3 thoughts on “Bombing Syria Now Will Save Lives Later

  1. Thanks for the link. My concerns here are:

    1. The intel
    2. Congressional approval

    Certainly, Iraq doesn’t mean all intel after is bad… but it does provide a reason for caution. The only evidence that it was indeed Assad we’ve been provided thus far is circumstantial.

    Kerry’s speech was entirely that.

    The fact that we’re a day away from bombing Syria and we haven’t even proven it was Assad should be alarming.

    It seems to represent an attitude of “already wanting to bomb them and just looking for an excuse”… which was one of the primary critiques this administration had regarding the previous one.

    Furthermore, the President needs congressional approval. There’s no imminent threat to America. It’s laughable to even begin to make that case.

    Yet, the President has stated blatantly that he believes he doesn’t need congressional approval for this action.

    Not because it’s true… but because he knows he won’t get it. A majority of Congress and the American people don’t want this.

    So, how can a government that purports to serve its people and claims to want to spread that form of superior government to the entire world… engage in action that violates that very same form of government?

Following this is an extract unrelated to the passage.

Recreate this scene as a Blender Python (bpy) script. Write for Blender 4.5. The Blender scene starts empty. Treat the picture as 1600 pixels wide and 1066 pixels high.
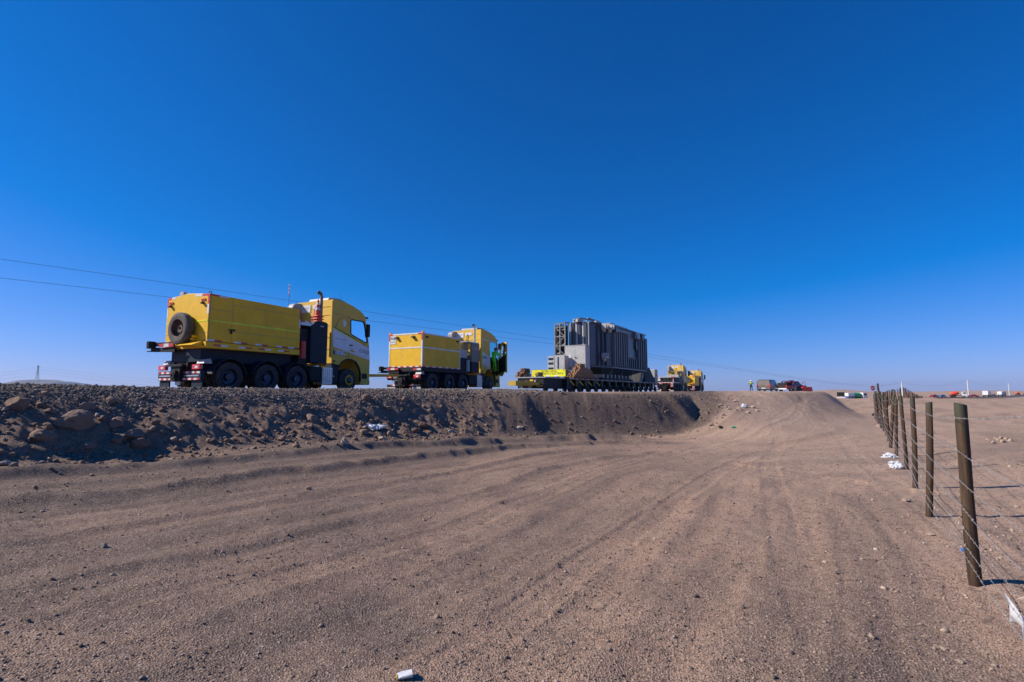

    1. You’re right that Congressional approval is necessary – I think the events of the past few days have shown that Obama seems to agree – largely because it builds stability. But while there’s no imminent threat to America, there’s a distant and potentially far more dangerous one. America doesn’t need to invade Syria to send a lesson to anyone else who might use chemical weapons. Nor does it need to ensure the defeat of the Assad regime. It just needs to make life difficult for those who might have used these weapons to decrease the likelihood them being used again elsewhere.